After taking a sneaky peek at the brief online ahead of the lesson, social networking tools spring to mind, primarily facebook. Every day there more possibilities for connectivity springing up, and with the development of smartphones 24/7 access is available where there is an internet connection. I currently feel that the need for almost continuous desire for connectivity is in a way fuelled by the nosiness and exhibitionalist sides of human nature-we want to keep an eye on friends and also show off. I have an iphone and i've turned off push messaging but i can't help pulling up the mailbox and requesting information fairly often despite feeling slightly disgusted with myself!
With tools like facebook you get a physical impression of the person as any textual data is backed up by photos and videos anda continuous stream of little updates when they do absolutely anything.
But firstly i need to think about what constitutes presence before trying to capture it.
We have 5 senses:
Touch
Sight
Sound
Taste
Smell
How can these be represented/reproduced?
Is it possible to synthetically reproduce taste, touch, and smell?

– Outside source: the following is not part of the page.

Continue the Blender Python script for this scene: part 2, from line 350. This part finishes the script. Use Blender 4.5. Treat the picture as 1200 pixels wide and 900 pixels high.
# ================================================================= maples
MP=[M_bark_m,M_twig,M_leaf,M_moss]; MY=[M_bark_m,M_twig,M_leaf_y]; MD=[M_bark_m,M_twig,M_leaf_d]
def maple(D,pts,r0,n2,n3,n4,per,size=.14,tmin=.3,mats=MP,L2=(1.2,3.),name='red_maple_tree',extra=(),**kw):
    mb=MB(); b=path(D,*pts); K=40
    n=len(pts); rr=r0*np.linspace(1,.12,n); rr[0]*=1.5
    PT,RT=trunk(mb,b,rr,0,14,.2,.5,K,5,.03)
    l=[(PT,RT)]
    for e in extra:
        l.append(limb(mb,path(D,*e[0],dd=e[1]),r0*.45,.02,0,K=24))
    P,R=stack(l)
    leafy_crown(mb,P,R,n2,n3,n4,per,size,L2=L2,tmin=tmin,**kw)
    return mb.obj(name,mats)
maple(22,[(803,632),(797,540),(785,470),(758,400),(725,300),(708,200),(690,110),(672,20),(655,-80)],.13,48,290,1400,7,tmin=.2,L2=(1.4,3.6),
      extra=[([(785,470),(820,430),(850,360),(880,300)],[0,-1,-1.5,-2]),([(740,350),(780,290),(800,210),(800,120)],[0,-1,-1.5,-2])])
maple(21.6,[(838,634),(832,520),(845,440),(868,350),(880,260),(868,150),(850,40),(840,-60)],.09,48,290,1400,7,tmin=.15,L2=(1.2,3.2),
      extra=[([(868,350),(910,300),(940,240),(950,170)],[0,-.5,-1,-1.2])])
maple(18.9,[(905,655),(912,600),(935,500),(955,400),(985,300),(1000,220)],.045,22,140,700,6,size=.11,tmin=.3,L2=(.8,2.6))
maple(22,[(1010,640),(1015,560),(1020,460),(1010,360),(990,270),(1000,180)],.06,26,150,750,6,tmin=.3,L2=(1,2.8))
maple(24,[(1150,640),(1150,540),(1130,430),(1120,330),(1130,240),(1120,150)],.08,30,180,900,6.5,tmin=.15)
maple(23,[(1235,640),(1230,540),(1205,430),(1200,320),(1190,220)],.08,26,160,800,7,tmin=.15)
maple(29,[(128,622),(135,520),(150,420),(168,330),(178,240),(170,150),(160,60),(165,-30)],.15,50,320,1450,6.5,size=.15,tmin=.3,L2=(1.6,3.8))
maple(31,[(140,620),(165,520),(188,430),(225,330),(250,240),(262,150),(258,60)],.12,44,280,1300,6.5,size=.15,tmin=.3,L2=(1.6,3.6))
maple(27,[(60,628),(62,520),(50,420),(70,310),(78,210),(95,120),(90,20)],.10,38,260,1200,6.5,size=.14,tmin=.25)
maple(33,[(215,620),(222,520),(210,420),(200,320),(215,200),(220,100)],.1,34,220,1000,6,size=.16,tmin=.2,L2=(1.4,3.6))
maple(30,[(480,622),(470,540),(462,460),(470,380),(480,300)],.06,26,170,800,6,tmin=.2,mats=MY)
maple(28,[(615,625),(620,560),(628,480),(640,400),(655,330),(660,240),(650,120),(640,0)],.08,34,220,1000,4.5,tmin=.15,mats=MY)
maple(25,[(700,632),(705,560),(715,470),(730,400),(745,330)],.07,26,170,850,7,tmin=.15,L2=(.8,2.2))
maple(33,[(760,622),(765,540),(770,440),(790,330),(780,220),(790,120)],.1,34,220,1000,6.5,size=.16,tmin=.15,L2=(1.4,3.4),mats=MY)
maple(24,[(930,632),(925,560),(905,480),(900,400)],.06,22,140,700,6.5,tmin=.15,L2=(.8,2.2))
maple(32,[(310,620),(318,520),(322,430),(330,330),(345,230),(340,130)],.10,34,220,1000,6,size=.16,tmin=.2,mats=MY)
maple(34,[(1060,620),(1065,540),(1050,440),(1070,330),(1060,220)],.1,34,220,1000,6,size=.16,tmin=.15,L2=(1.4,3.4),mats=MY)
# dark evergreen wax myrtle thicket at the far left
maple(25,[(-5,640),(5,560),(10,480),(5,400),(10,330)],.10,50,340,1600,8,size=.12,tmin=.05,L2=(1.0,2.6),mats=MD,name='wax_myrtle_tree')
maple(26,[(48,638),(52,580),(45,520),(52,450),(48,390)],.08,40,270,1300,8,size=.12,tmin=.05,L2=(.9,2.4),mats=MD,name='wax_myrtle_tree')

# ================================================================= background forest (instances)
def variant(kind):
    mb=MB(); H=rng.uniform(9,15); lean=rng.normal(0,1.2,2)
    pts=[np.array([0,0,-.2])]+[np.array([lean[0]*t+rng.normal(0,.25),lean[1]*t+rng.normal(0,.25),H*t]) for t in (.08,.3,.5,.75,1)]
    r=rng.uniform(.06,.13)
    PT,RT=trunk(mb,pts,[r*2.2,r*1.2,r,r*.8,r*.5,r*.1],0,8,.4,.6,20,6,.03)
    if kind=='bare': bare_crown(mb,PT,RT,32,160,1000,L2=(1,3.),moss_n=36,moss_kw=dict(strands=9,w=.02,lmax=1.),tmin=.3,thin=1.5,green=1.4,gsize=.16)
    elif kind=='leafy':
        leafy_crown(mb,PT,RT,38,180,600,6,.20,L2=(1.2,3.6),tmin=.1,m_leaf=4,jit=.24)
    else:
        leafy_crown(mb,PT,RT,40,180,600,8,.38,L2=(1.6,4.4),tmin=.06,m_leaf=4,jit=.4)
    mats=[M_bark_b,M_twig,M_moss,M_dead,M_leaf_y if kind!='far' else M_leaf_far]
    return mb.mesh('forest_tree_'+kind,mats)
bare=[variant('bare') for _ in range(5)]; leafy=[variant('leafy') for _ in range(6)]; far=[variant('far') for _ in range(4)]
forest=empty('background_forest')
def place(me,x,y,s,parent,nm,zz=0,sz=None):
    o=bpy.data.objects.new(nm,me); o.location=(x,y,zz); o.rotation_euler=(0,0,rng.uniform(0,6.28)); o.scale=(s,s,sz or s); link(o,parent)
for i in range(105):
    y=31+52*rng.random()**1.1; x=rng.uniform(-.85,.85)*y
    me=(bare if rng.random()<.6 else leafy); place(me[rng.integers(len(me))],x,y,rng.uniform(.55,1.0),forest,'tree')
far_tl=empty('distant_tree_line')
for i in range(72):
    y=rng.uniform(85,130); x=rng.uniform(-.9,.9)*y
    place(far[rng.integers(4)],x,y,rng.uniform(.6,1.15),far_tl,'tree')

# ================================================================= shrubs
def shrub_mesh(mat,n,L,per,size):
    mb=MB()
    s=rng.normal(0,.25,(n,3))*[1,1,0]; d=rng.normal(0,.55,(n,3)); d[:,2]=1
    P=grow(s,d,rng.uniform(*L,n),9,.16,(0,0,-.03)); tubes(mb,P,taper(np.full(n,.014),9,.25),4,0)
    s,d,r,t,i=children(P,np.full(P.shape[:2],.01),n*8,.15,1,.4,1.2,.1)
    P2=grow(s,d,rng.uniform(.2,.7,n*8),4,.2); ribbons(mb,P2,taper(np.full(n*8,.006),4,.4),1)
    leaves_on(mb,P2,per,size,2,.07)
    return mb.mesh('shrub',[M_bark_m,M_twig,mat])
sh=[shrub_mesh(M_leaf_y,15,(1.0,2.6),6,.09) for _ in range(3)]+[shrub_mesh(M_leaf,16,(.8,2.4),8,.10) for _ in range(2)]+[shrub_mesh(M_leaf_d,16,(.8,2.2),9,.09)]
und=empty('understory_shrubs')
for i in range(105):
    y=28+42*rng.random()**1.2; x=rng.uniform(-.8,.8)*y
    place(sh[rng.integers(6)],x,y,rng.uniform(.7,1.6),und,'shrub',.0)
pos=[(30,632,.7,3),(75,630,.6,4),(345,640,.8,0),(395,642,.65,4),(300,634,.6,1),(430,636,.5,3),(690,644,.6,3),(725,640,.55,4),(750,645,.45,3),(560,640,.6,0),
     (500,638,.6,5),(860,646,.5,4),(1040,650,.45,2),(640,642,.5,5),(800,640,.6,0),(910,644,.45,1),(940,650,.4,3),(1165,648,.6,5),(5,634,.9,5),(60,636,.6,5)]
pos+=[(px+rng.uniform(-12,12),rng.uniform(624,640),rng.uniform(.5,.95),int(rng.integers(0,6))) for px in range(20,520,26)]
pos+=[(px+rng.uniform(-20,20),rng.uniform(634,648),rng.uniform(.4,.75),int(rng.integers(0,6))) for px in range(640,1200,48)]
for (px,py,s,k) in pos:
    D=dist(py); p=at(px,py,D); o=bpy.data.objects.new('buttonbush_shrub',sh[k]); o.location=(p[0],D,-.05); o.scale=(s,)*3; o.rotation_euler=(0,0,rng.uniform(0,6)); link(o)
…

Is description enough to reproduce these feelings?
Will synthetically recreating the effect a person/people have on their environment create a sense of their presence?
Taste
-Virtual reality
http://synthetic.ning.com/profiles/blogs/touch-taste-smell-virtual
http://www.newscientist.com/article/dn4006-virtual-reality-conquers-sense-of-taste.html
The second link is much more interesting, providing details on how the sense of taste could be reproduced
-whils reading it i had an idea: creating a thin device that fits over the tongue that would send impulses to various parts of the tongue in exactly the right order to recreate the taste. It would be crazy cool but everyones tongues are different so wouldn't work!
I will look into virtual reproduction of the other senses at a later date but perhaps this is being a bit too detailed erly on, and maybe recording interaction first would be the best start.